As we’re reminded in Lana Wilson’s insightful, occasionally jarring, well-crafted and ultimately inspirational two-part Hulu documentary “Pretty Baby: Brooke Shields,” by the time Shields was 11 years old and starring in Louis Malle’s polarizing, brothel-set historical drama “Pretty Baby” (1978), she had been working for 10 years and was destined to spend her entire adolescence and teen years as an object of controversy, debate — and sexual desire.

‘Pretty Baby: Brooke Shields’

With her mother-manager Teri Shields controlling her every move, Shields followed up “Pretty Baby” with roles in the execrable “The Blue Lagoon” (1980) and the only slightly less exploitative but also terrible “Endless Love” (1981). In present day, Shields says of the former film, “They wanted to make it a reality show. … They wanted to sell my actual sexual awakening.”

As has been the case with recent documentaries about Pamela Anderson, Britney Spears, Monica Lewinsky and Sinead O’Connor, there’s no shortage of cringe-inducing clips from old talk shows; this time around, Mike Douglas gushes over the looks of a preadolescent Brooke, and Johnny Carson makes a crass joke about Shields attending college.
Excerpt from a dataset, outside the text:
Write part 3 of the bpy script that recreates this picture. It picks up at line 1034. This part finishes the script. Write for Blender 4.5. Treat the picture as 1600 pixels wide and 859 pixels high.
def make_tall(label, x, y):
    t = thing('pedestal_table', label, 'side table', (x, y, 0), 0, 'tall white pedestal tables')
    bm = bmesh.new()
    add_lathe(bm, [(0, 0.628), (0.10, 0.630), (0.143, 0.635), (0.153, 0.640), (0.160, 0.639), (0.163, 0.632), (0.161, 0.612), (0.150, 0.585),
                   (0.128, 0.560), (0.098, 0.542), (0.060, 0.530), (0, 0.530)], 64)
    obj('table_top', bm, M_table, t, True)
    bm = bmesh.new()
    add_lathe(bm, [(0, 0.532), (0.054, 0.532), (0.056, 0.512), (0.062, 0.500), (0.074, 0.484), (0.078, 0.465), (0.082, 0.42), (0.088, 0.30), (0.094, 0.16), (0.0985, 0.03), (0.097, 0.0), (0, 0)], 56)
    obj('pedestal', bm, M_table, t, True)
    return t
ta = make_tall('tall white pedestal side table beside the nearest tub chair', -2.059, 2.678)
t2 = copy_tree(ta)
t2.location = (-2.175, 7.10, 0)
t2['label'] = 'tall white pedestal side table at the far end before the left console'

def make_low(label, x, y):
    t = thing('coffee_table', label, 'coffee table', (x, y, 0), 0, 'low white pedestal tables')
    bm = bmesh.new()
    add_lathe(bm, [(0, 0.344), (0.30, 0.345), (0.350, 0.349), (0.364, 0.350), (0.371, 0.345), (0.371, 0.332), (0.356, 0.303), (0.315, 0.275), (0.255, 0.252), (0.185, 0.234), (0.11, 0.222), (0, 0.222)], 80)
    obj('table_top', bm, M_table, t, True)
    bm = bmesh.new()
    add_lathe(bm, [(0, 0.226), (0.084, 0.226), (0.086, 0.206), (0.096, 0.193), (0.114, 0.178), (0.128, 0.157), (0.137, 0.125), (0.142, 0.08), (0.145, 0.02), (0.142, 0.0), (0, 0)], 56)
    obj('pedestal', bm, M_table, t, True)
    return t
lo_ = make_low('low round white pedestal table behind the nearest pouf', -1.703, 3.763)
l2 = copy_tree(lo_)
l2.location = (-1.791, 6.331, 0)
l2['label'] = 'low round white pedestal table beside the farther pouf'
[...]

We see a snippet of Barbara Walters asking Teri Shields, “Can’t someone say to you that you are exploiting the sensuality of a child?” and Shields responding, “Well, if that’s all I was doing, probably yes. But that’s not all that I’m doing with Brooke, or what Brooke is doing.”

Hardly a convincing answer.

Many of us already know the beats of Shields’ life and career, but it’s still a jolt to hear her speak of the obligations she felt to her alcoholic mother: “I felt such a responsibility to keep her alive. My very life depended on it, so I fought. You keep the peace … and accept the apology in the morning.” It’s also heartbreaking to hear Brooke recount how she was raped by a powerful Hollywood executive as she was trying to get back into film and TV after college. And you feel her frustration when she speaks of writing a book about her experiences at college, only to have the publisher turn it into a glossy, superficial tale, and the media to focus solely on her still being a virgin.

Director Wilson toggles back and forth between present-day interviews with the now 57-year-old Shields, archival clips, and insights from social commentators such as Karina Longworth and showbiz friends of Brooke including Drew Barrymore, Judd Nelson, Ali Wentworth and Laura Linney. (As the kids say, I was today years old when I learned Shields and Linney were childhood best friends.)

Brooke Shields, now 57, looks back at her life during the documentary “Pretty Baby.” (ABC News Studios)

We’re reminded of Tom Cruise’s brutal and oafish media attacks on Shields regarding postpartum depression, and Shields’ elegant and powerful response to Cruise. And we learn that Andre Agassi flew into a jealous rage, destroying his trophies from Wimbledon et al., over Shields playing Joey’s psycho girlfriend on “Friends.”

It’s debatable how much Hollywood and society have progressed since the 1970s and 1980s, though it’s a near certainty “Pretty Baby” wouldn’t be made (or would be filmed in a different manner), and those Calvin Klein ads, with a 15-year-old Brooke saying, “You want to know what comes between me and my Calvins? Nothing,” wouldn’t air. What does seem clear is that Brooke Shields has emerged from decades in the harsh glare of the spotlight and some heavy trials and tribulations as one tremendously impressive person.